L’Arabie saoudite s’était largement lavé les mains du Liban et avait interrompu son soutien financier après avoir dépensé des milliards de dollars afin de se tailler une influence dans le pays. Elle a finalement constaté, à ses dépens, que le rôle du Hezbollah ne cessait de grandir et que, par conséquent, l’Iran étendait son influence. De même, elle s’est rendu compte que la politique d’isolement régional du Liban, qu’elle a poursuivie ces derniers mois, n’a rien changé. Par conséquent, elle a opté pour une nouvelle approche fondée sur une ouverture à l’ensemble des partis hostiles au Hezbollah afin de se créer un groupe d’acteurs politiques qui lui soit fidèle. La sphère d’influence recherchée ne se limiterait pas à la seule communauté sunnite, traditionnellement proche de Riyad et dont est issu le premier ministre, selon les règles du confessionnalisme au Liban. Il s’agit aussi et surtout du parti chrétien des Forces libanaises, dirigé par Samir Geagea, du Parti socialiste progressiste du dirigeant de la communauté druze, Walid Joumblatt, ainsi que d’autres formations de l’alliance du 14 Mars, qui se sont déclarées en faveur du rétablissement des liens avec les monarchies du Golfe. Il s’agit donc pour Riyad de ne plus s’appuyer sur la seule communauté sunnite, comme c’était le cas auparavant, mais de s’ouvrir à toutes les communautés afin de s’assurer le plus large soutien et d’élargir sa marge de manoeuvre face à la puissance du Hezbollah.
Le réengagement saoudien avec le Liban s’inscrit également dans une logique d’anticipation du rapprochement arabe avec le président Bachar Al-Assad en Syrie – un allié de l’Iran –, dont l’influence au Liban est bien connue. Pour contenir l’influence de la République islamique dans la région, l’Arabie saoudite semble dorénavant consciente de la nécessité de reconstruire ses liens avec des pays proches de Téhéran, comme le Liban et la Syrie, en particulier si l’accord sur le nucléaire iranien est signé.
La nouvelle approche saoudienne au Liban s’explique aussi par le fait que le retrait en janvier de la vie politique de l’ancien premier ministre Saad Hariri – autrefois allié de Riyad — et son départ de la tête du parti du Mouvement du Futur ont fragmenté la communauté politique sunnite, d’autant plus que les résultats des législatives ont montré que les sièges sunnites au parlement sont partagés entre alliés et opposants du Hezbollah.
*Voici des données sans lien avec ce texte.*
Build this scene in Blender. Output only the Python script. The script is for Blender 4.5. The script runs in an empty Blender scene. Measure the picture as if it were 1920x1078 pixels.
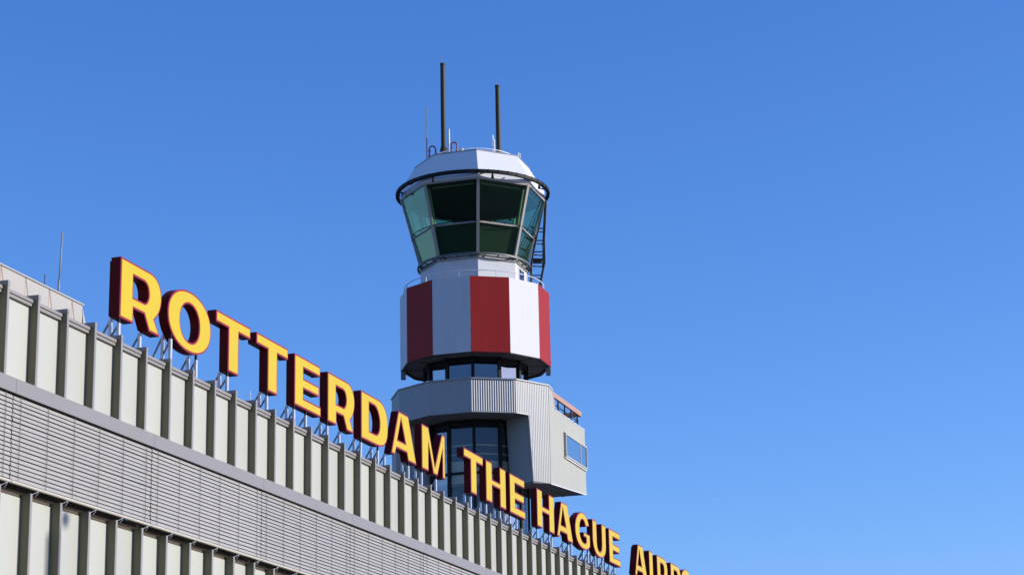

Les résultats du scrutin ont modifié le contexte politique au Liban au profit de l’Arabie saoudite, ce qui lui donnera de nouvelles options dans ses rapports avec Beyrouth : un quart ou un peu plus du nouveau parlement est fortement anti-Hezbollah et favorable au raffermissement des rapports avec Riyad. Nonobstant cela, la question de la domination du Hezbollah sur la scène politique libanaise est loin d’être terminée, ce qui incitera probablement l’Arabie saoudite à la prudence dans sa nouvelle approche. Déjà, les résultats de la consultation électorale ont suscité des comparaisons avec l’Iraq, où les législatives tenues en octobre dernier sur fond de colère populaire contre la pauvreté et la corruption se sont soldées par de mauvais résultats pour les factions chiites soutenues par l’Iran. Depuis lors, l’Iraq est embourbé dans une paralysie politique. Une conséquence qui risque de se produire au Liban.